··· Provided data ···

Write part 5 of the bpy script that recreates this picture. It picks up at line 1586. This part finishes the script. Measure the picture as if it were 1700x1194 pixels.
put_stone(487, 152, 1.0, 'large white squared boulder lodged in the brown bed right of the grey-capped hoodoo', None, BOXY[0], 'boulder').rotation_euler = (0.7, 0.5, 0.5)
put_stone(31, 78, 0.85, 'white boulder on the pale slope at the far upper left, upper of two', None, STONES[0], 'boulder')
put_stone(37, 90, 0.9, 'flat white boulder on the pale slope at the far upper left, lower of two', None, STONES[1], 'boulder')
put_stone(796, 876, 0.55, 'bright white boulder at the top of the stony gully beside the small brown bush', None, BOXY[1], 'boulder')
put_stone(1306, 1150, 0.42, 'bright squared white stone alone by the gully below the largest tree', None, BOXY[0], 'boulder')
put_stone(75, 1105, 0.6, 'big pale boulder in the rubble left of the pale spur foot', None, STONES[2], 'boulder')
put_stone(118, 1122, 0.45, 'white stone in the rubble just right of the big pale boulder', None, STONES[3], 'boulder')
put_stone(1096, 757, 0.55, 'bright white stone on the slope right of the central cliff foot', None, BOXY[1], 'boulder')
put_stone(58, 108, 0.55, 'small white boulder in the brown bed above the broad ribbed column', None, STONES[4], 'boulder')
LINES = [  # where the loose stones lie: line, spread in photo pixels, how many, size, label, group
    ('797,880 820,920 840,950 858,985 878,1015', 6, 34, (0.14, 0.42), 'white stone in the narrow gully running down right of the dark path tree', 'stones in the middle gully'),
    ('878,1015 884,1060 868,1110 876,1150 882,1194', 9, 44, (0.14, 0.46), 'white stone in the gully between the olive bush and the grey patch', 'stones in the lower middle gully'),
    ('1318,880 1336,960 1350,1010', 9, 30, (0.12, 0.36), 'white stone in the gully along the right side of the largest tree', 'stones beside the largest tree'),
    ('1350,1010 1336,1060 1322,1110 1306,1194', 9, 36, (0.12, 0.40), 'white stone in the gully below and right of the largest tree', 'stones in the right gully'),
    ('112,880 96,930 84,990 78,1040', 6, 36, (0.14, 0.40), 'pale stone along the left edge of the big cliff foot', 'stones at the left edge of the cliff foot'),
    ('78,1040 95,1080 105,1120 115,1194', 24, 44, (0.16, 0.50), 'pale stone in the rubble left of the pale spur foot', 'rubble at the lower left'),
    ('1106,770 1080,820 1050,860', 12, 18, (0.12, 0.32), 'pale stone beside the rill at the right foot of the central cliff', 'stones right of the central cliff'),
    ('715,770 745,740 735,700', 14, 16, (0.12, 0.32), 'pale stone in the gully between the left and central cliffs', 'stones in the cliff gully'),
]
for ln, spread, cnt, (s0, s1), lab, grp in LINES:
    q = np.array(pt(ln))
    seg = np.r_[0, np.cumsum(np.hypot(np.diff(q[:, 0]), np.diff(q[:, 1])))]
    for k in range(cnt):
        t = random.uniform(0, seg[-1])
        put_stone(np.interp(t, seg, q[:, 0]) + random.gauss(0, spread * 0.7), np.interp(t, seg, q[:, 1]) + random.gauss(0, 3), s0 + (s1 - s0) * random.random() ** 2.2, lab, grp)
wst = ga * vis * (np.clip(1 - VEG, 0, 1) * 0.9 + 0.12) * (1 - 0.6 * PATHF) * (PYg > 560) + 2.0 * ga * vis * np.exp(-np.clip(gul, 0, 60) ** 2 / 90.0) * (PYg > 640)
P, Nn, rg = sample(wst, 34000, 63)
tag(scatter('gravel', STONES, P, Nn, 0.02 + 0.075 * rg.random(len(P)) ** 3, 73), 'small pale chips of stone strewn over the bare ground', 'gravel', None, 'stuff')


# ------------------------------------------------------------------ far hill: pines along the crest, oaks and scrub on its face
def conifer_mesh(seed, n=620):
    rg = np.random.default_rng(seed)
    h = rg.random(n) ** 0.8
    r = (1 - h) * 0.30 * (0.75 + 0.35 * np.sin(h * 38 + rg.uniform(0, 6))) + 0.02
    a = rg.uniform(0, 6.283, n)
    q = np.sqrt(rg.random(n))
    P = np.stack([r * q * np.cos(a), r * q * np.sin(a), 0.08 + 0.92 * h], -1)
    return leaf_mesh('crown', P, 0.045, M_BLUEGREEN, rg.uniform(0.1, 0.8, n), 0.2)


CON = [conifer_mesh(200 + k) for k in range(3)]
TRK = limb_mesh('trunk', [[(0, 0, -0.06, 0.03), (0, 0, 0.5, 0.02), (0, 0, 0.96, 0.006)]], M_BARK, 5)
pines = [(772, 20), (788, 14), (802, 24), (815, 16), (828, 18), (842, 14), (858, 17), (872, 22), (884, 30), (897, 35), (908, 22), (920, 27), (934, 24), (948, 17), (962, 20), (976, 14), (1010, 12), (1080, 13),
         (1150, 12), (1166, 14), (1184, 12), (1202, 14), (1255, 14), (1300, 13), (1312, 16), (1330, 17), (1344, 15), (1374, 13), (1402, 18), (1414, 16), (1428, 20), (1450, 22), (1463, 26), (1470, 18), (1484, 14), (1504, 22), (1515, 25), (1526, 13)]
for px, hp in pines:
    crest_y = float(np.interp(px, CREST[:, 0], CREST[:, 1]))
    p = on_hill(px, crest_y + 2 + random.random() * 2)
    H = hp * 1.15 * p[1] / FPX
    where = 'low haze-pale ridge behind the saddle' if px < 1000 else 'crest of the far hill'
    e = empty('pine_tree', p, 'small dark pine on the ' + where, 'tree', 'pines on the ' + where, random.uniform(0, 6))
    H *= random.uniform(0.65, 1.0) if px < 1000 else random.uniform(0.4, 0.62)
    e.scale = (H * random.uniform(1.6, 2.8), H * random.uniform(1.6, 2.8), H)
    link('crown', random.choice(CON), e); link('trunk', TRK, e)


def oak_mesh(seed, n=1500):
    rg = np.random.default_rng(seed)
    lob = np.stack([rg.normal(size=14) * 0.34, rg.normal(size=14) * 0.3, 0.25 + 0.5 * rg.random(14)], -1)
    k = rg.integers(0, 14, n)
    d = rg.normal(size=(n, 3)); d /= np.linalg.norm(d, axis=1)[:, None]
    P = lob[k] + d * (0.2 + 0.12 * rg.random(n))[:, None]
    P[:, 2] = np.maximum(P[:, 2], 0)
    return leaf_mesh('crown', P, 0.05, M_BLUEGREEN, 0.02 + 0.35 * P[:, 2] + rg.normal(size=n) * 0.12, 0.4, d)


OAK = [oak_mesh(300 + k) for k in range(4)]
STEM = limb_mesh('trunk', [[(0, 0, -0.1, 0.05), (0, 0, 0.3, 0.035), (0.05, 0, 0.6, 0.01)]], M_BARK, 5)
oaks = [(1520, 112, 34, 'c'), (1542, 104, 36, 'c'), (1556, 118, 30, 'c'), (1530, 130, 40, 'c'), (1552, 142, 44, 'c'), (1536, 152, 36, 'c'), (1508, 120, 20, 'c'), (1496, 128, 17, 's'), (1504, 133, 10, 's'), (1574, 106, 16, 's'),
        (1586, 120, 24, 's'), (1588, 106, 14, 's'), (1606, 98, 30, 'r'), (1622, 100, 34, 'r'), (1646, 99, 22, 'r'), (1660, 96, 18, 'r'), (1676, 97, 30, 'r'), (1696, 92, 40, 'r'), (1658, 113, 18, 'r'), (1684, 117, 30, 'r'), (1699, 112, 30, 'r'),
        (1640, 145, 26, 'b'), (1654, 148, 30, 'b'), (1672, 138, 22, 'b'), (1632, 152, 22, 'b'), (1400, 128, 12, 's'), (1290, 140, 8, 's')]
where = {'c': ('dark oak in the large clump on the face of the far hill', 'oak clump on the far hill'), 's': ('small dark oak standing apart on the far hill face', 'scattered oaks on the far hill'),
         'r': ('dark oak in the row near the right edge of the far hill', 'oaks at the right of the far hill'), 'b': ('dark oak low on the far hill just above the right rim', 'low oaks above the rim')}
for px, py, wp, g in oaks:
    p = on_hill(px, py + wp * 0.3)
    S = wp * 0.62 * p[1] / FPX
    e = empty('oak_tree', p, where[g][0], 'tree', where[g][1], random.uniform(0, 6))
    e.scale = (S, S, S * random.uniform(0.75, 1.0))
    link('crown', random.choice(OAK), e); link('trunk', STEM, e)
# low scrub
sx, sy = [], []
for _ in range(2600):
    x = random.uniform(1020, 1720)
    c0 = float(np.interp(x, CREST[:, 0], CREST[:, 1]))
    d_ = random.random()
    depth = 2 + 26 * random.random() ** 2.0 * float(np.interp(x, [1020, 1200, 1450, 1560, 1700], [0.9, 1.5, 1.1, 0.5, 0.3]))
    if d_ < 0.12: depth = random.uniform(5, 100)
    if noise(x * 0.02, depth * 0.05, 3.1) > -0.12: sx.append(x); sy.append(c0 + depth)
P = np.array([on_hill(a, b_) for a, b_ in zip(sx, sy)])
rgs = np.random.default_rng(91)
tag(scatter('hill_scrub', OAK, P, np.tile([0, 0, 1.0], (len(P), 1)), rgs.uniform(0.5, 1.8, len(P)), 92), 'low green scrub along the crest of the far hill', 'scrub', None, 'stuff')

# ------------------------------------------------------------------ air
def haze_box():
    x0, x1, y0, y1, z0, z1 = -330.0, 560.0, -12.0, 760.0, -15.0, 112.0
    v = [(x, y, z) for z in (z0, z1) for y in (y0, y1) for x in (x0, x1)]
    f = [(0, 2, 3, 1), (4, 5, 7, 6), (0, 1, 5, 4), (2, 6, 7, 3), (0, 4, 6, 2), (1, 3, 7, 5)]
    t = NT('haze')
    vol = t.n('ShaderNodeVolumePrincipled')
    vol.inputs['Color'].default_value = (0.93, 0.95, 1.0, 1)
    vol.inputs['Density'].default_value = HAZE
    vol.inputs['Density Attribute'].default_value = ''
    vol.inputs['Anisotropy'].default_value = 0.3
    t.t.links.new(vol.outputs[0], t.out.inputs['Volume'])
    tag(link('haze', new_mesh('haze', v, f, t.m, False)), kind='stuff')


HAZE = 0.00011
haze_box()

···

** Task goal **
Transcribe the lines beginning at the one that contains "S = wp * 0.62 * p[1] / FPX" and ending at the one that contains "e.scale = (S, S, S", with nothing added or left out.

** Exercise response **
    S = wp * 0.62 * p[1] / FPX
    e = empty('oak_tree', p, where[g][0], 'tree', where[g][1], random.uniform(0, 6))
    e.scale = (S, S, S * random.uniform(0.75, 1.0))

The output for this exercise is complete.